When it comes to breakfast, Edinburgh doesn’t mess around and it’s important to note the key - delicious - differences between a Full English and its Scottish counterpart; namely black pudding, tattie scones and yes, even haggis. Try The Edinburgh Larder for its locally sourced offering or grab a pillowy morning roll to go from legendary local Snax. If brunch is more your thing, try and snag a table at Urban Angel which has been serving up some of the city’s best benedicts for 15 years, or grab a bus up to Morningside for ‘lost bread’, aka French toast at Salt Café, made with homemade brioche and doused in maple syrup.


One of the best value lunches in town can be found at The Palmerston, the restaurant and bakery from Lloyd Morse and James Snowdon, where you can enjoy three courses for just £19. The menu changes daily, but expect the likes of homemade mafalda with pork and fennel ragù, mince on dripping toast and blood orange polenta cake - all best enjoyed with a glass (or two) from the restaurant’s extensive by-the-glass selection. Be sure to grab a pastry for the road, too - they’re baked in house by Darcie Maher using Wildfarmed flour and Edinburgh Butter Co. cultured butter, and have included smoked dauphinois danishes and chocolate, coffee and mascarpone croissant cups.
The best things between bread come in the form of The Banh Mi Bar’s Vietnamese namesakes, Alby’s Big Hot Sandwiches and Bross’s cult Montreal-style bagels - our pick is the Big Apple on an everything bagel with pastrami, melted jack cheese, dill pickles and mustard.


Edinburgh isn’t short of tasting menus so if you’re so inclined, wander down to Leith for contemporary Scottish cooking at Borough, where you’ll be treated to a (very) generous four-course set menu for £40. On the higher end of the budget sits the award-winning Fhior, where chef Scott Smith serves up innovative eight and ten-course tasting menus using vegetables from its own Fhior Garden.
Our picks for sharing plates are Bodega, the pastel-lovers dream serving up superior tacos and pineapple ceviche in Leith, and Ka Pao, situated in St James Quarter. Don’t be put off by its shopping centre location - the fried chicken with spicy caramel and the ​​white crab, calamansi and shrimp crackers are some of the cleverest dishes we’ve tried in a long time.
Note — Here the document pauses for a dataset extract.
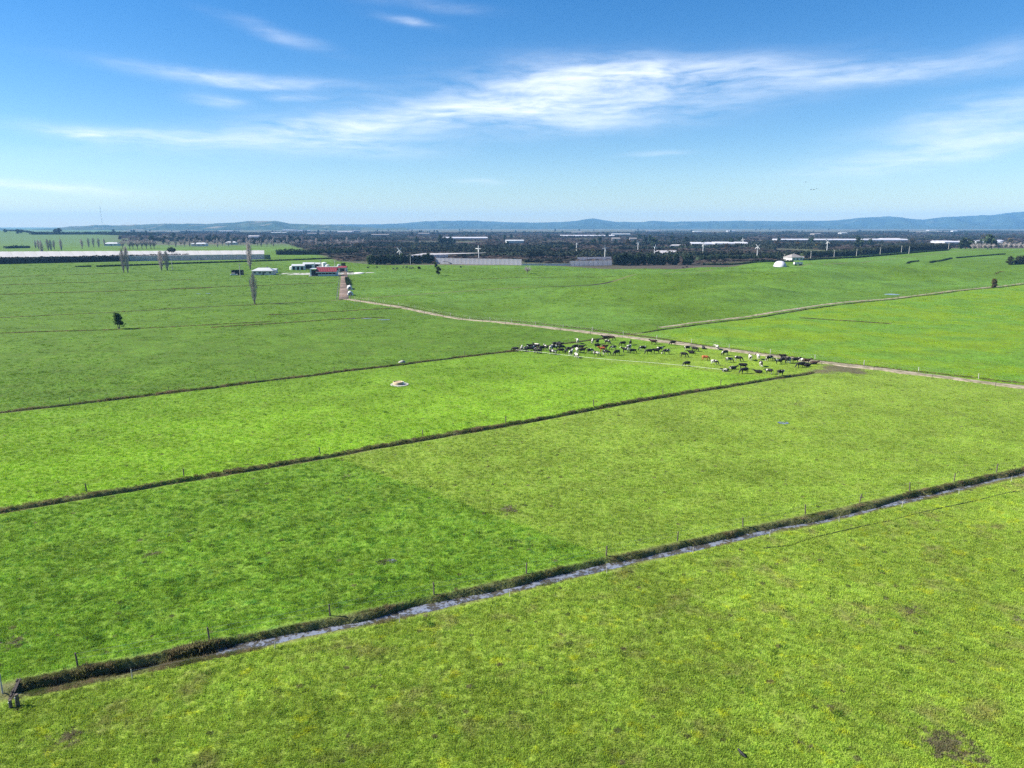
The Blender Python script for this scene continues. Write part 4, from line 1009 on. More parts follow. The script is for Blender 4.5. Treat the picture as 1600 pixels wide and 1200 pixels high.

Our favourite wine bar in town is the über chic Spry, whose extensive list of natural, world wines by the glass starts at a very palatable fiver - try the Mas Candí Segunyola, a crisp sparkling from Catalunya, and browse the shelves for a bottle to go. Mistral and Smith & Gertrude are also brilliant spots for pre or post-prandials, while top 50 hotspot Bramble Bar and Lounge is the city’s go-to for cocktails.